> Problem description
Below is a listing. Return the lines from the one that contains "Recreate this scene" to the one that contains "COL = scene.collection", both ends included, verbatim and with no pictures.

# START OF Supplied entries

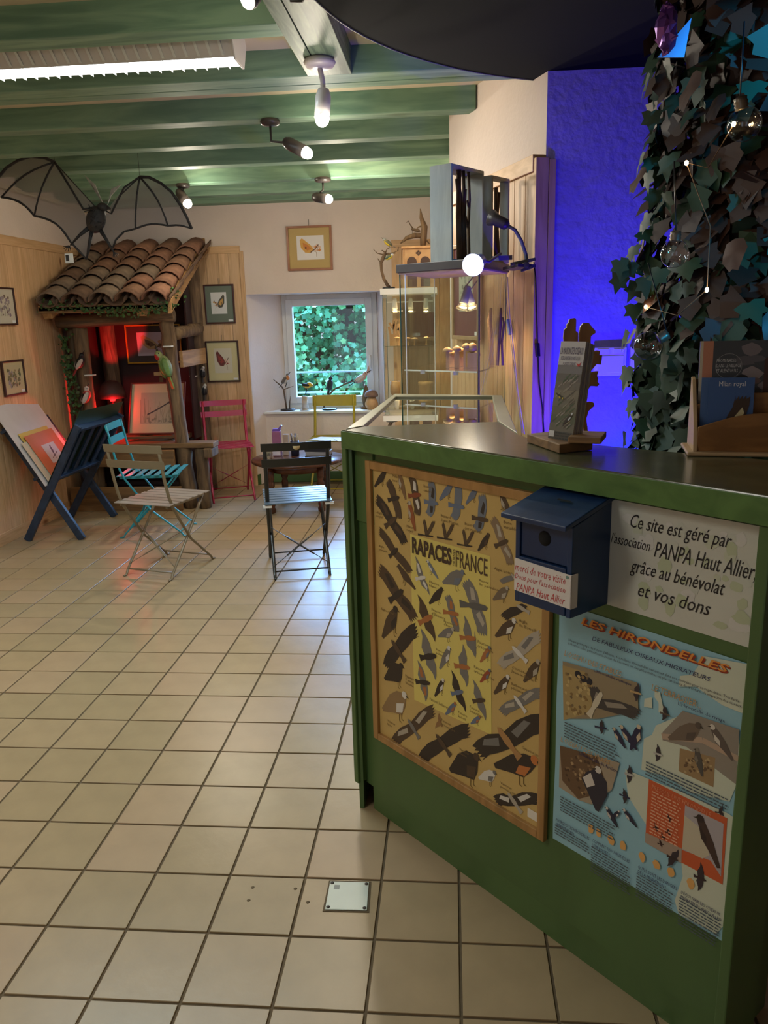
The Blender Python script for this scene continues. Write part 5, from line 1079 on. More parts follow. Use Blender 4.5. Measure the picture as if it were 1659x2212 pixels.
for z in zsh:
    a_, b__ = ins(KL, .895)+V((0, 0, z-.003)), ins(KC, .895)+V((0, 0, z-.003)); m_ = MB(); m_.bar(a_, b__, .003, .006); m_.build('shelf_edge', m_white, cb)
    quadp(MB(), z-.005, z, .90).build('shelf', glassy('shelf_glass'), cb)
    for k_ in (.28, .72):
        p = ins(KL.lerp(KC, k_), .92)+V((0, 0, z-.008)); m_ = MB(); m_.box(p, (.02, .02, .016)); m_.build('shelf_clip', plain('clip_clear', (206, 206, 190), .2), cb)
for k_, (px, py) in enumerate(((1002, 662), (1017, 660))):
    p = at(px, py, Y=2.16+.06*k_); p.z = at(px, 655, Y=2.16).z
    m_ = MB(); m_.tube([p+V((0, 0, .06)), p+V((.06, .08, .135))], .003, 5); m_.build('lamp_stem', m_steel, cb)
    spotlet(cb, p, p+V((-.25+.5*k_, -.1, -1)), 1.0, m_grey, 26, 3.2)
z1 = zsh[0]+.0006
def blockm(h_, w_, capr): return lambda m_, p: (m_.bb(p+V((-w_/2, -w_/2, 0)), p+V((w_/2, w_/2, h_))), m_.lathe([(capr, h_), (capr*.9, h_+.012), (capr*.3, h_+.02), (.001, h_+.021)], p, 12))
for px, Y, h_, w_, cr_, lb in ((967, 2.12, .07, .014, .022, 'leftmost'), (976, 2.2, .055, .03, .022, 'second from left'), (987, 2.12, .075, .022, .02, 'third from left'), (997, 2.2, .065, .026, .02, 'fourth from left'), (1007, 2.12, .085, .024, .02, 'second from right')):
    item('wooden_mushroom', 'squat carved wooden mushroom on the corner cabinet shelf, '+lb, 'mushroom', at(px, 790, Y=Y).x, Y, z1, blockm(h_, w_, cr_), 'carved mushrooms in the corner cabinet')
item('wooden_figure', 'pale round-headed wooden figure at the right of the corner cabinet shelf', 'figure', at(1020, 790, Y=2.12).x, 2.12, z1, lambda m_, p: (m_.bb(p+V((-.022, -.02, 0)), p+V((.022, .02, .065))), m_.ell(p+V((0, 0, .085)), (.022, .022, .022)), m_.bar(p+V((.02, 0, .08)), p+V((.034, 0, .05)), .01, .01)))
t = thing('driftwood_sculpture', 'upright carved driftwood figures at the right of the corner cabinet shelf', 'sculpture', (.17, 2.24, z1))
Q7 = lambda a, b: at(a, b, Y=2.22)
for pts, r in ((((1062, 792), (1061, 740), (1058, 690), (1061, 665)), .012), (((1074, 792), (1077, 745), (1080, 700), (1082, 665)), .008), (((1086, 790), (1084, 740), (1089, 700), (1086, 685)), .006)):
    P_ = [Q7(*a) for a in pts]; P_[0].z = z1+.001; m_ = MB(); m_.tube(P_, [r, r*.9, r, r*.5], 7, rough=.15); m_.build('driftwood', m_log, t)
# open wooden boxes with branches, on the cap
def shadowbox(label, K, Lc, Rc, z0, z1_, br):
    K, Lc, Rc = V(K), V(Lc), V(Rc); t = thing('branch_box', label, 'box', (K.x, K.y, z0)); u = (Rc-K); w_ = (Lc-K); th = .012; un = u.normalized(); U_ = u.length
    def pan(nm, a, b, za_, zb_): m_ = MB(); m_.prism([K+un*a+V((0, 0, za_)), K+un*b+V((0, 0, za_)), K+un*b+w_+V((0, 0, za_)), K+un*a+w_+V((0, 0, za_))], (0, 0, zb_-za_)); m_.build(nm, m_grey, t, bevel=.001)
    pan('side_board', 0, th, z0, z1_); pan('side_board', U_-th, U_, z0, z1_); pan('top_board', th, U_-th, z1_-th, z1_); pan('bottom_board', th, U_-th, z0, z0+th)
    for pts, r in br:
        P_ = [K+un*(th+(.25+.7*a)*(U_-2*th))+w_*.2+V((0, 0, z0+th+b*(z1_-z0-2*th))) for a, b in pts]; m_ = MB(); m_.tube(P_, [r*(1-.3*i/len(P_)) for i in range(len(P_))], 7, rough=.18); m_.build('branch', m_twig, t)
shadowbox('tall grey open box holding four branches, nearest on the cabinet cap', (-.009, 2.03, 0), (-.098, 2.09, 0), (.132, 2.255, 0), 1.701, 2.083,
          ((((.12, 0), (.1, .5), (.12, 1)), .012), (((.3, 0), (.25, .45), (.2, .62), (.05, .9)), .013), (((.26, .5), (.36, .75), (.34, 1)), .010), (((.42, 0), (.38, .6), (.42, .8)), .010), (((.62, 0), (.56, .4), (.62, .7), (.58, 1)), .008), (((.42, .5), (.58, .35)), .006), (((.5, .68), (.6, .6)), .005)))
e_ = at(1112, 392, Y=2.275); shadowbox('second grey open box with thin branches beside the panelled wall', (.160, 2.15, 0), (.125, 2.172, 0), (.243, 2.27, 0), 1.701, 2.05,
          ((((.1, 0), (.12, .4), (.05, .9)), .011), (((.35, 0), (.15, .5), (.3, .85)), .010)))
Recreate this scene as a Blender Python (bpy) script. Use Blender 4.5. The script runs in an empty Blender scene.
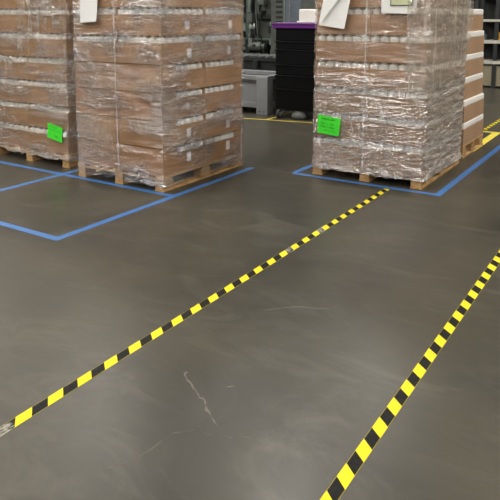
import bpy, bmesh, math, random
from mathutils import Vector, Matrix, noise
random.seed(7)
scene = bpy.context.scene
COL = scene.collection

# ------------------------------------------------------------------ materials
def srgb(r, g, b):
    f = lambda c: (c/12.92 if c <= .04045 else ((c+.055)/1.055)**2.4)
    return (f(r/255), f(g/255), f(b/255), 1)

class NT:
    def __init__(s, name):
        s.m = bpy.data.materials.new(name); s.m.use_nodes = True
        s.t = s.m.node_tree; s.t.nodes.clear()
        s.out = s.n('ShaderNodeOutputMaterial')
    def n(s, kind, **kw):
        nd = s.t.nodes.new(kind)
        for k, v in kw.items():
            if k.startswith('_'): setattr(nd, k[1:], v)
            else: nd.inputs[k.replace('__', ' ')].default_value = v
        return nd
    def l(s, a, b): s.t.links.new(a, b)
    def coord(s, kind='Object', scale=(1, 1, 1), rot=(0, 0, 0)):
        c = s.n('ShaderNodeTexCoord'); mp = s.n('ShaderNodeMapping')
        mp.inputs['Scale'].default_value = scale; mp.inputs['Rotation'].default_value = rot
        s.l(c.outputs[kind], mp.inputs[0]); return mp.outputs[0]
    def noise(s, vec, scale, detail=3, rough=.5, dist=0.0):
        nd = s.n('ShaderNodeTexNoise'); nd.inputs['Scale'].default_value = scale
        nd.inputs['Detail'].default_value = detail; nd.inputs['Roughness'].default_value = rough
        nd.inputs['Distortion'].default_value = dist
        s.l(vec, nd.inputs['Vector']); return nd.outputs['Fac']
    def rng(s, v, a, b, c=0.0, d=1.0, smooth=False):
        nd = s.n('ShaderNodeMapRange'); nd.clamp = True
        if smooth: nd.interpolation_type = 'SMOOTHSTEP'
        for i, x in zip((1, 2, 3, 4), (a, b, c, d)): nd.inputs[i].default_value = x
        s.l(v, nd.inputs[0]); return nd.outputs[0]
    def math(s, op, a, b=0.0, c=None):
        nd = s.n('ShaderNodeMath', _operation=op)
        for i, x in enumerate((a, b) if c is None else (a, b, c)):
            if isinstance(x, (int, float)): nd.inputs[i].default_value = x
            else: s.l(x, nd.inputs[i])
        return nd.outputs[0]
    def mix(s, fac, a, b):
        nd = s.n('ShaderNodeMix', _data_type='RGBA')
        for i, x in ((0, fac), (6, a), (7, b)):
            if isinstance(x, (int, float, tuple)): nd.inputs[i].default_value = x
            else: s.l(x, nd.inputs[i])
        return nd.outputs[2]
    def bsdf(s, color=(.5, .5, .5, 1), rough=.5, metal=0, bump=None, bstr=.2, bdist=.01, spec=.5, **kw):
        b = s.n('ShaderNodeBsdfPrincipled')
        for k, x in (('Base Color', color), ('Roughness', rough), ('Metallic', metal), ('Specular IOR Level', spec)):
            if isinstance(x, (int, float, tuple)): b.inputs[k].default_value = x
            else: s.l(x, b.inputs[k])
        for k, x in kw.items(): b.inputs[k.replace('_', ' ')].default_value = x
        if bump is not None:
            bn = s.n('ShaderNodeBump', Strength=bstr, Distance=bdist); s.l(bump, bn.inputs['Height']); s.l(bn.outputs[0], b.inputs['Normal'])
        s.l(b.outputs[0], s.out.inputs[0]); return b

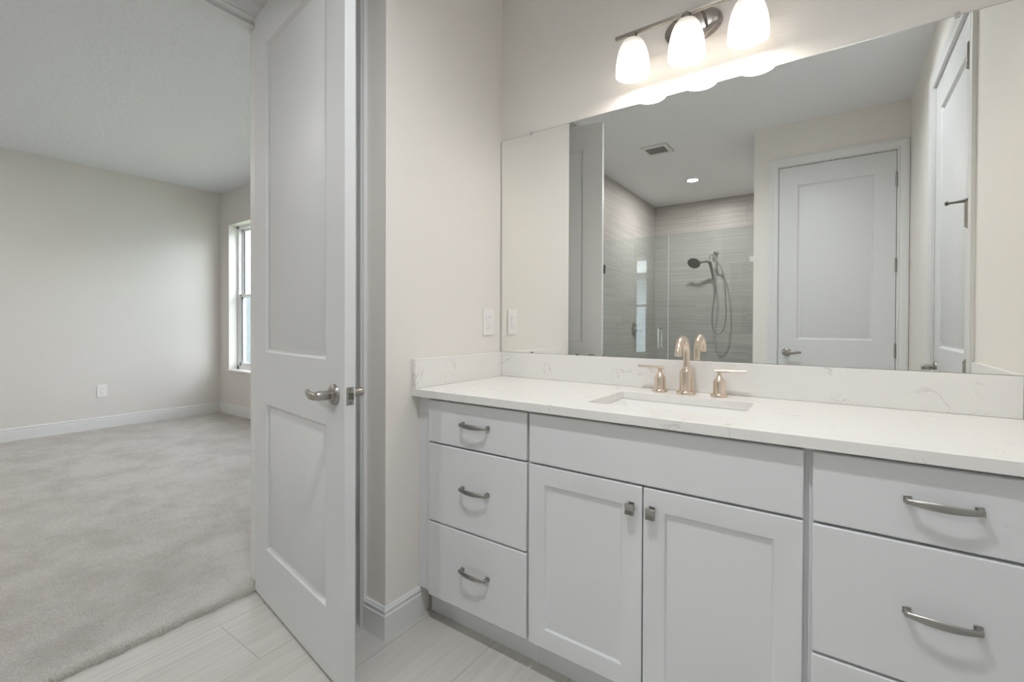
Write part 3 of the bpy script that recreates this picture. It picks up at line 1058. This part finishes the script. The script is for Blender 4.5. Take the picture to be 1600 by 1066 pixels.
# ------------------------------------------------------------------ mirror
MX0, MX1, MZ0, MZ1 = 0.007, XR - 0.012, ZS + 0.0012, 2.048
mi = thing('mirror', 'large frameless wall mirror above the backsplash', 'mirror', ((MX0 + MX1) / 2, 0, MZ0))
box(MX0, MX1, -0.0060, -0.0012, MZ0, MZ1).build('glass', 'mirror', mi)
mb = MB()
mb.box(0.0006, MX0 - 0.0002, -0.0085, -0.0004, MZ0, MZ1)
mb.box(MX0, MX1, -0.0064, -0.0008, MZ1 + 0.0001, MZ1 + 0.0022)
mb.box(MX1 + 0.0002, MX1 + 0.003, -0.0075, -0.0004, MZ0, MZ1)
mb.build('edge_trim', 'mirror_edge', mi)
for px, pz, sg in ((0.175, MZ1, 1), (1.628, MZ1, 1), (0.90, MZ1, 1)):
    mb = MB()
    mb.box(px - 0.006, px + 0.006, -0.0095, -0.0066, pz - 0.006, pz + 0.004)
    mb.box(px - 0.006, px + 0.006, -0.0066, -0.0004, pz + 0.0024, pz + 0.011)
    mb.lathe([(0.0045, 0.0), (0.0035, 0.0025), (0, 0.003)], (px, -0.0066, pz + 0.0075), (0, -1, 0), 12)
    cpp = mb.build('clip', 'clip', mi, bevel=0.001)
    tag(cpp, 'small clear plastic mirror clip')
for px in (0.185, 0.42, 1.585):
    cpp = MB().box(px - 0.007, px + 0.007, -0.0095, -0.0064, MZ0 - 0.0002, MZ0 + 0.0045).build('clip', 'darkmetal' if px < 1 else 'clip', mi, bevel=0.001)

# ------------------------------------------------------------------ vanity light
LX, LY, LZB = 0.903, -0.112, 2.272
vl = thing('vanity_light', 'brushed nickel three-shade vanity light above the mirror', 'light', (LX, 0, 2.28))
mb = MB()
prof = [(0.104, 0.062, 0.0005), (0.104, 0.062, 0.012), (0.096, 0.055, 0.015), (0.094, 0.053, 0.021), (0.084, 0.044, 0.025), (0.070, 0.034, 0.027)]
rings = [[mb.bm.verts.new((LX - 0.004 + a * math.cos(2 * PI * k / 48), -y0, 2.280 + bb_ * math.sin(2 * PI * k / 48))) for k in range(48)] for a, bb_, y0 in prof]
for A, B in zip(rings, rings[1:]):
    for i in range(48):
        f = mb.bm.faces.new((A[i], B[i], B[(i + 1) % 48], A[(i + 1) % 48])); f.smooth = True
mb.bm.faces.new(rings[0]); mb.bm.faces.new(rings[-1][::-1])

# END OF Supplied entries

> Answer
Recreate this scene as a Blender Python (bpy) script. Use Blender 4.5. The script runs in an empty Blender scene.
import bpy, bmesh, math, random
from mathutils import Vector, Matrix, noise
random.seed(7)
scene = bpy.context.scene
COL = scene.collection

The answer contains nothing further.